If you want to go for the blue ribbon in gentrification, you need culture.
Culture is like spitting gasoline into the Mad Max supercharger of your city engine: It accelerates everything. When your city has genuine, historic culture, everybody in the city can contribute to it, which means a natural level of investment a city can capitalize on. Try imagining New Orleans without Mardi Gras or Memphis without Beale Street. Everybody in the city is participating (for one reason or another), from the mayor to the busker on the corner. When culture is part of the pie, everyone is invested in the city’s success.
Critics of gentrification often use the destruction of existing culture as a popular defense. That may be the most ironic twist on the whole menu: Gentrification brings its own culture, it’s just a culture that can be controlled.
But it’s not just the destruction of existing culture we should be concerned about.

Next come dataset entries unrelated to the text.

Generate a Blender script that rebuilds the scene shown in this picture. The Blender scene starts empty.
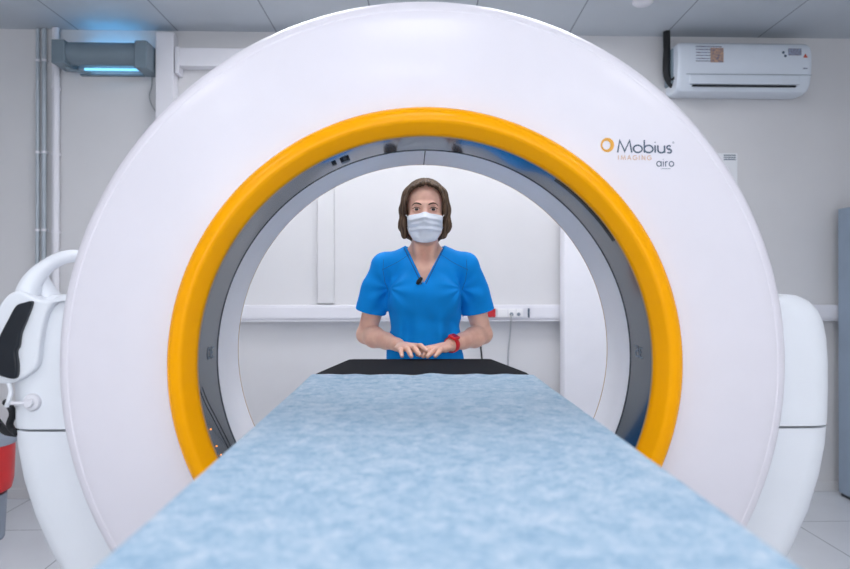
import bpy, bmesh, math, random
import numpy as np
from mathutils import Vector, Matrix, noise as mnoise
from mathutils.bvhtree import BVHTree
from mathutils.geometry import tessellate_polygon
random.seed(7)
C = bpy.context.scene.collection
PI = math.pi
F = 682.0          # focal length in pixels at 850 wide
CAMH = 1.2
HORZ = 287.0

def P(px, py, d):
    """point of the room seen at pixel (px,py) at distance d in front of the camera (metres)"""
    return Vector(((px-425)*d/F, d, CAMH-(py-HORZ)*d/F))

# ------------------------------------------------------------------ materials
def lin(c):
    return tuple(((v/255)/12.92 if v/255 <= .04045 else (((v/255)+.055)/1.055)**2.4) for v in c)

MATS = {}
def mat(name, rgb, rough=.5, metal=0, var=.04, scale=8, bump=0, bscale=60, coat=0, spec=.5, trans=0, sub=0,
        emit=None, estr=0, sheen=0, stretch=(1,1,1), rgb2=None):
    m = bpy.data.materials.new(name); m.use_nodes = True
    nt = m.node_tree; n = nt.nodes; l = nt.links
    b = n['Principled BSDF']
    b.inputs['Roughness'].default_value = rough
    b.inputs['Metallic'].default_value = metal
    b.inputs['Coat Weight'].default_value = coat
    b.inputs['Specular IOR Level'].default_value = spec
    b.inputs['Transmission Weight'].default_value = trans
    if sub:
        b.inputs['Subsurface Weight'].default_value = sub
        b.inputs['Subsurface Radius'].default_value = (.012, .005, .003)
        b.inputs['Subsurface Scale'].default_value = 1
    if sheen:
        b.inputs['Sheen Weight'].default_value = sheen
    c = lin(rgb)
    tc = n.new('ShaderNodeTexCoord'); mp = n.new('ShaderNodeMapping'); mp.inputs['Scale'].default_value = stretch
    l.new(tc.outputs['Object'], mp.inputs['Vector'])
    nz = n.new('ShaderNodeTexNoise'); nz.inputs['Scale'].default_value = scale; nz.inputs['Detail'].default_value = 4
    l.new(mp.outputs['Vector'], nz.inputs['Vector'])
    cr = n.new('ShaderNodeValToRGB')
    c2 = lin(rgb2) if rgb2 else tuple(v*(1-var) for v in c)
    c1 = c if rgb2 else tuple(min(1, v*(1+var)) for v in c)
    cr.color_ramp.elements[0].position = .35; cr.color_ramp.elements[1].position = .65
    cr.color_ramp.elements[0].color = (*c2, 1); cr.color_ramp.elements[1].color = (*c1, 1)
    l.new(nz.outputs['Fac'], cr.inputs['Fac']); l.new(cr.outputs['Color'], b.inputs['Base Color'])
    if bump:
        n2 = n.new('ShaderNodeTexNoise'); n2.inputs['Scale'].default_value = bscale; n2.inputs['Detail'].default_value = 3
        l.new(mp.outputs['Vector'], n2.inputs['Vector'])
        bp = n.new('ShaderNodeBump'); bp.inputs['Strength'].default_value = bump; bp.inputs['Distance'].default_value = .002
        l.new(n2.outputs['Fac'], bp.inputs['Height']); l.new(bp.outputs['Normal'], b.inputs['Normal'])
    if emit:
        b.inputs['Emission Color'].default_value = (*lin(emit), 1); b.inputs['Emission Strength'].default_value = estr
    MATS[name] = m
    return m

def tile_mat(name, rgb, grout, size, ang, off, gw=.006, rough=.3, var=.03):
    m = mat(name, rgb, rough, var=var, scale=3)
    nt = m.node_tree; n = nt.nodes; l = nt.links; b = n['Principled BSDF']
    tc = n.new('ShaderNodeTexCoord'); mp = n.new('ShaderNodeMapping')
    mp.inputs['Rotation'].default_value = (0, 0, -ang); mp.inputs['Location'].default_value = off
    l.new(tc.outputs['Object'], mp.inputs['Vector'])
    sep = n.new('ShaderNodeSeparateXYZ'); l.new(mp.outputs['Vector'], sep.inputs[0])
    outs = []
    for k in range(2):
        d = n.new('ShaderNodeMath'); d.operation = 'DIVIDE'; d.inputs[1].default_value = size
        l.new(sep.outputs[k], d.inputs[0])
        f = n.new('ShaderNodeMath'); f.operation = 'PINGPONG'; f.inputs[1].default_value = .5
        l.new(d.outputs[0], f.inputs[0])
        c = n.new('ShaderNodeMath'); c.operation = 'LESS_THAN'; c.inputs[1].default_value = gw/size/2
        l.new(f.outputs[0], c.inputs[0]); outs.append(c)
    mx = n.new('ShaderNodeMath'); mx.operation = 'MAXIMUM'
    l.new(outs[0].outputs[0], mx.inputs[0]); l.new(outs[1].outputs[0], mx.inputs[1])
    mix = n.new('ShaderNodeMix'); mix.data_type = 'RGBA'
    old = b.inputs['Base Color'].links[0].from_socket
    l.new(mx.outputs[0], mix.inputs[0]); l.new(old, mix.inputs[6]); mix.inputs[7].default_value = (*lin(grout), 1)
    l.new(mix.outputs[2], b.inputs['Base Color'])
    return m

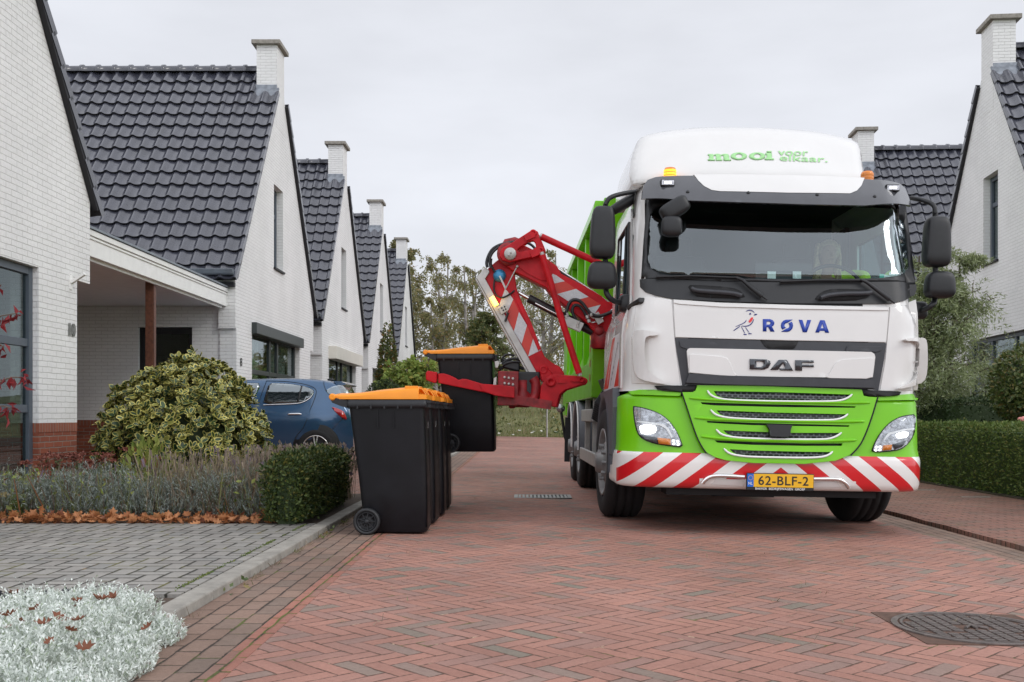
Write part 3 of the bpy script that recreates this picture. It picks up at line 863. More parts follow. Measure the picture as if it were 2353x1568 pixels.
def gable_loop(near_low=0.07, far_low=0.35, zc=2.45, base=0.0):
    sl = lambda y: RIDGE - abs(y - HW / 2) * (RIDGE - EAVE) / (HW / 2)
    return [(near_low, base), (HW - far_low, base), (HW - far_low, zc), (HW, zc), (HW, sl(HW)), (HW / 2, RIDGE), (0, sl(0)), (0, zc), (near_low, zc)]

def roof_mesh(x0, x1, ns_near, ns_far):
    key = (x0, x1, ns_near, ns_far)
    if key not in MESH_CACHE:
        mb = MB()
        ym = HW / 2; k = (RIDGE - EAVE) / ym
        tile_slope(mb, x0, x1, ym, RIDGE, -0.16, RIDGE - k * (ym + .16), ns=ns_near, cut=.43)
        tile_slope(mb, x0, x1, ym, RIDGE, HW + .16, RIDGE - k * (ym + .16), ns=ns_far, cut=.43)
        o = mb.build('roof', [MAT['tile'], MAT['tile_end']])
        MESH_CACHE[key] = o.data
        COL.objects.unlink(o); bpy.data.objects.remove(o)
    return MESH_CACHE[key]

def ridge_mesh(x0, x1):
    mb = MB()
    n = int(abs(x1 - x0) / .335); st = (x1 - x0) / n
    for i in range(n):
        a, b = x0 + st * i, x0 + st * (i + 1)
        ring = lambda x, r: [(x, HW / 2 + r * math.cos(t) * 1.15, RIDGE + .045 + r * math.sin(t)) for t in [math.pi * (j / 10 * 1.2 - .1) for j in range(11)]]
        q = .06 * (1 if b > a else -1)
        mb.loft([ring(a, .108), ring(b - q, .100), ring(b - q, .128), ring(b + q * .1, .128), ring(b + q * .1, .10)], closed=False)
    return mb

def house(origin, rz, sg, label, number=None, big=None, upper=True, plinth_open=None, side_door=False, near_side=True, ns=(10, 4), extra=None, group=None):
    h = thing('house', label, 'house', origin, rz, group)
    S = lambda x: x * sg
    lo, hi = (lambda a, b: min(S(a), S(b))), (lambda a, b: max(S(a), S(b)))
    wins = list(big or [])
    if upper: wins.append(dict(y0=2.83, y1=3.62, z0=3.95, z1=5.66, fm=MAT['frame_blue'], hbars=(5.1,), rec=.13, fw=.09))
    holes = [[(w['y0'], w['z0']), (w['y1'], w['z0']), (w['y1'], w['z1']), (w['y0'], w['z1'])] for w in wins if w['z0'] > 0.83]
    low = [w for w in wins if w['z0'] <= 0.83]
    zb = 0.82
    outer = gable_loop(base=zb)
    mb = MB()
    if low:   # tall windows running down into the plinth: notch the lower edge
        pts = [outer[0]]
        for w in sorted(low, key=lambda w: w['y0']): pts += [(w['y0'], zb), (w['y0'], w['z1']), (w['y1'], w['z1']), (w['y1'], zb)]
        outer = pts + outer[1:]
    mb.plate(outer, holes, 0.30, lambda a, b, d: (S(-d), a, b))
    # side and back walls
    if near_side:
        door = [[(-1.76, 0.83), (-.80, 0.83), (-.80, 2.48), (-1.76, 2.48)]] if side_door else []
        mb.plate([(-HD, zb), (-.302, zb), (-.302, EAVE), (-HD, EAVE)], door, .2, lambda a, b, d: (S(a), .10 + d, b))
    mb.box(lo(-HD, -.302), hi(-HD, -.302), HW - .4, HW - .2, zb, EAVE)
    mb.plate([(0.1, zb), (HW - .2, zb), (HW - .2, EAVE), (HW / 2, RIDGE - .2), (.1, EAVE)], [], .2, lambda a, b, d: (S(-HD - .002 - d), a, b))
    mb.build('wall', MAT['white_brick'], h)
    # red plinth with a header course on top
    def course(*b):
        k = MB(); k.box(*b); k.build('header_course', MAT['red_soldier'], h)
    pl = MB()
    ys = [0.07]
    for w in sorted(low, key=lambda w: w['y0']): ys += [w['y0'], w['y1']]
    ys.append(HW - .35)
    for a, b in zip(ys[::2], ys[1::2]):
        pl.box(lo(-.3, -.004), hi(-.3, -.004), a, b, 0, zb - .10); course(lo(-.3, .002), hi(-.3, .002), a, b, zb - .0995, zb - .001)
    for w in low: pl.box(lo(-.3, -.004), hi(-.3, -.004), w['y0'] + .001, w['y1'] - .001, 0, w['z0'] - .05)
    if near_side:
        segs = [(-HD, -1.761), (-.799, -.303)] if side_door else [(-HD, -.303)]
        for a, b in segs:
            pl.box(lo(a, b), hi(a, b), .104, .3, 0, zb - .10); course(lo(a, b), hi(a, b), .098, .3, zb - .0995, zb - .001)
    pl.build('plinth', MAT['red_brick'], h)
    rm = bpy.data.objects.new('roof', roof_mesh(S(.075), S(-HD), *ns)); link(rm, h)
    ridge_mesh(S(-.41), S(-HD)).build('ridge', MAT['tile'], rm)
    # dark verge under the tile edges
    vb = MB(); k = (RIDGE - EAVE) / (HW / 2)
    for s in (1, -1):
        e = Vector((S(.035), HW / 2 - s * (HW / 2 + .10), RIDGE - k * (HW / 2 + .10) - .01)); t = Vector((S(.035), HW / 2 - s * .42, RIDGE - k * .42 - .01))
        vb.bar(e, t, .065, .10, up=(0, k * s, 1))
    vb.build('verge', MAT['tile_end'], rm)
    # chimney flush with the gable
    ch = MB(); ch.box(lo(-.42, .004), hi(-.42, .004), HW / 2 - .32, HW / 2 + .32, 6.9, 8.60)
    c = ch.build('chimney', MAT['white_brick'], h)
    cp = MB(); cp.box(lo(-.51, .085), hi(-.51, .085), HW / 2 - .41, HW / 2 + .41, 8.60, 8.69); cp.build('cap', MAT['coping'], c, bevel=.01)
    fl = MB()
    zf = RIDGE - k * .33
    fl.obox((S(-.21), HW / 2 - .40, zf - .09), (.26, 0, 0), (0, .085, .115), (0, -.012, .012))
    fl.obox((S(-.47), HW / 2 - .20, zf + .13), (.055, 0, 0), (0, .20, .27), (0, -.03, .03))
    fl.box(lo(-.44, .006), hi(-.44, .006), HW / 2 - .335, HW / 2 - .322, zf - .10, zf + .10)
    fl.build('flashing', MAT['lead'], c)
    for w in wins: window(h, sg, **w)
    # gutters with a square end at the street
    for yy in (-.19, HW + .19):
        g = MB(); n = 8
        ring = lambda x: [(S(x), yy + .075 * math.cos(math.pi + math.pi * i / n), EAVE - .12 + .09 + .10 * math.sin(math.pi + math.pi * i / n)) for i in range(n + 1)]
        g.loft([ring(.02), ring(-HD)], closed=False); g.add(ring(.02), [tuple(range(n + 1))])
        g.box(lo(-HD, .02), hi(-HD, .02), yy - .085, yy - .07, EAVE - .045, EAVE - .025); g.box(lo(-HD, .02), hi(-HD, .02), yy + .07, yy + .085, EAVE - .045, EAVE - .025)
        g.build('gutter', MAT['zinc'], h)
    d = MB(); d.tube([(S(-.55), -.16, EAVE - .12), (S(-.55), -.08, EAVE - .3), (S(-.55), .0, EAVE - .45), (S(-.55), .03, 2.9)], .045, 10); d.build('downpipe', MAT['zinc'], h)
    sl_ = MB(); sl_.box(lo(-.30, .004), hi(-.30, .004), -.10, -.003, EAVE - .32, EAVE - .24); sl_.build('corbel', MAT['tile_end'], h)
    if side_door:
        d = MB()
        for a in ((-1.756, -1.68, .02, 2.475), (-.88, -.804, .02, 2.475), (-1.68, -.88, 2.36, 2.47), (-1.68, -.88, .02, .25), (-1.68, -.88, 1.05, 1.15)):
            d.box(lo(a[0], a[1]), hi(a[0], a[1]), .16, .22, a[2], a[3])
        dd = d.build('door', MAT['black_plastic'], h)
        q = MB(); q.box(lo(-1.68, -.88), hi(-1.68, -.88), .19, .196, .25, 2.36); q.build('pane', MAT['pane'], dd)
    if number:
        txt, y, z, size, m = number
        V, F, w = text_geo(txt, size, .004)
        nb = MB(); nb.add([(S(.018), y + a * sg * 1.0 if sg > 0 else y - a, z + b) for a, b in V], F)
        nb.add([(S(.004), y + a * sg * 1.0 if sg > 0 else y - a, z + b) for a, b in V], F)
        n = len(V)
        nb.build('house_number', m, h)
    if extra: extra(h)
    return h

FB, FG = MAT['frame_blue'], MAT['frame_green']
XF = -5.10
def h10_extra(h):
    b = MB()
    b.bar((.0, 6.28, 2.36), (.0, 6.28, 2.50), .03, .01); b.box(0, .012, 6.25, 6.31, 2.32, 2.48)
    b.bar((.01, 6.28, 2.40), (.16, 6.28, 2.50), .05, .03); b.build('flag_holder', MAT['white_trim'], h)
    # thin lead line of the window head
house((XF, 5.28, 0), 0, 1, 'nearest white brick house on the left, number 10, with red plinth and tall blue-grey window', number=('10', 6.22, 1.80, .20, MAT['number']),
      big=[dict(y0=2.6, y1=5.52, z0=.18, z1=2.46, fm=FB, vbars=(4.2,), hbars=(.97, 1.66), fw=.085, rec=.06, curtain=[(2.7, 4.9)], shutter=None)],
      upper=False, extra=h10_extra)
def box_window(y0, y1, sh, fm=FG, z0=.84, z1=2.53):
    m = (y0 + y1) / 2
    return dict(y0=y0, y1=y1, z0=z0, z1=z1, fm=fm, vbars=(y0 + (y1 - y0) * .44, y0 + (y1 - y0) * .60), hbars=(1.75,), fw=.09, rec=.10,
                curtain=[(y0 + .1, y0 + (y1 - y0) * .40), (y0 + (y1 - y0) * .64, y1 - .15)], shutter=sh)
house((XF, 18.2, 0), 0, 1, 'white brick house with number 8 and wide tiled roof, behind the blue car and carport', number=('8', .30, 1.80, .20, MAT['black_paint']),
      big=[box_window(1.12, 5.25, (FG, .10, .22, .02))], side_door=True)
house((XF, 26.05, 0), 0, 1, 'second white gabled house beyond the carport, with a cream shutter box over its window',
      big=[box_window(.95, 5.3, (MAT['cream_trim'], .22, .34, .05))], ns=(10, 4))
house((XF, 33.9, 0), 0, 1, 'third white gabled house from the carport, half hidden behind the conical tree', big=[box_window(1.0, 5.2, None)], ns=(8, 4))
house((XF, 41.75, 0), 0, 1, 'farthest white gabled house on the left, next to the birches', big=[box_window(1.0, 5.2, None)], ns=(8, 4))

# right-hand side: the street bends, so these stand slightly turned
tr = math.radians(-5.5)
house((8.81, 16.73, -.06), tr, -1, 'white gabled house at the right edge with a tall narrow upper window above the hedge',
      big=[dict(y0=1.1, y1=4.55, z0=.15, z1=2.5, fm=FB, vbars=(2.2, 3.4), hbars=(1.0, 1.72), fw=.085, rec=.08, curtain=[(1.2, 3.3), (3.5, 4.4)]),
           dict(y0=5.55, y1=6.15, z0=.95, z1=1.95, fm=FB, fw=.07, rec=.08)])
house((8.83, 24.42, -.06), math.radians(-3.5), -1, 'white house behind the truck cab, only its dark tiled roof and chimney showing', big=[box_window(1.0, 5.2, None)])
# low link wall between the two right-hand houses
lw = MB(); lw.box(9.46, 13.5, 23.62, 23.9, -.06, 2.7); lw.build('link_wall', MAT['white_brick'])
tag(bpy.data.objects['link_wall'], 'low white brick wall joining the two houses on the right', 'wall')

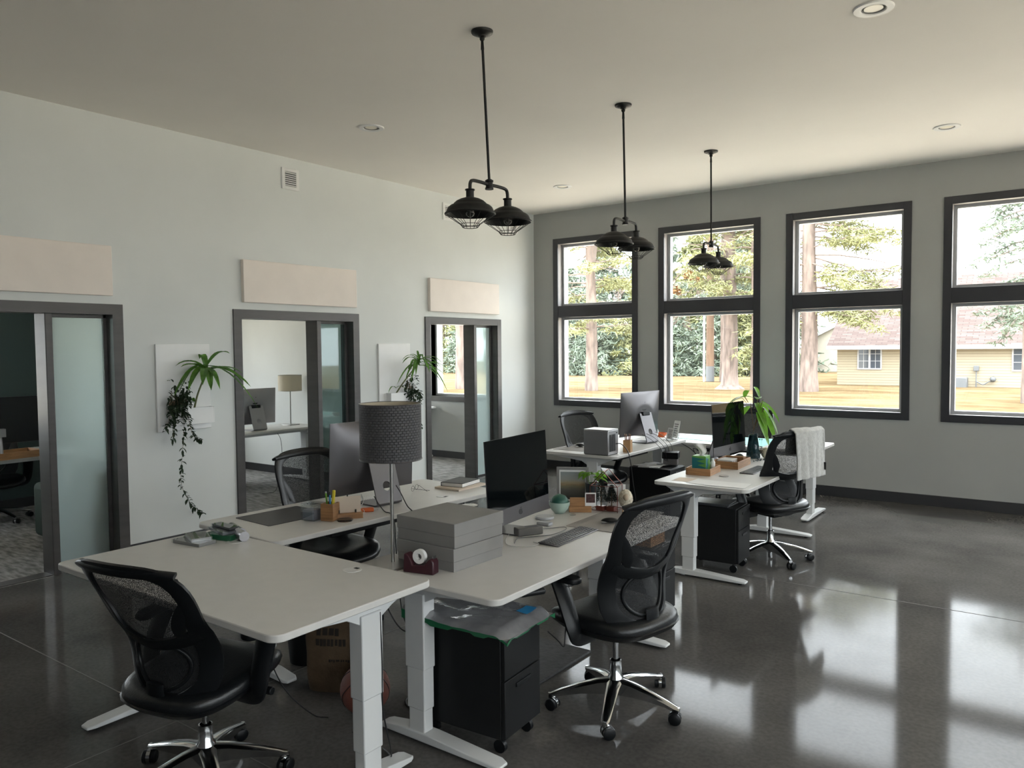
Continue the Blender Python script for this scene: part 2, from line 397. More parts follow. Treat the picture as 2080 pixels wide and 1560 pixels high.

We must also consider how paving over culture makes it impossible for new culture to flourish. I don’t care if you are the most capitalistic grinder on the block, here’s some math you should keep on a front burner: It costs more to import culture than it does to just make space for what culture there already is. If you make culture the crust of your pie rather than the sugar dusting on top, everybody wins.
Digestif:
Let us stop talking about gentrification like it’s a good thing in disguise. Let’s stop talking about it like it’s about sidewalks. Let’s stop talking about gentrification like it’s random, and that city officials don’t have a hand in it. Let’s stop talking about gentrification like it’s about nice things versus unruly house parties. Let’s stop talking about gentrification like it doesn’t take lives and swallow culture whole. Let’s stop talking about it like it’s new, like it isn’t destroying something just because what comes after is delicious or pretty. Let us not dress it up as a good thing with a bad rap and always see gentrification for the insatiable and gaping maw it is.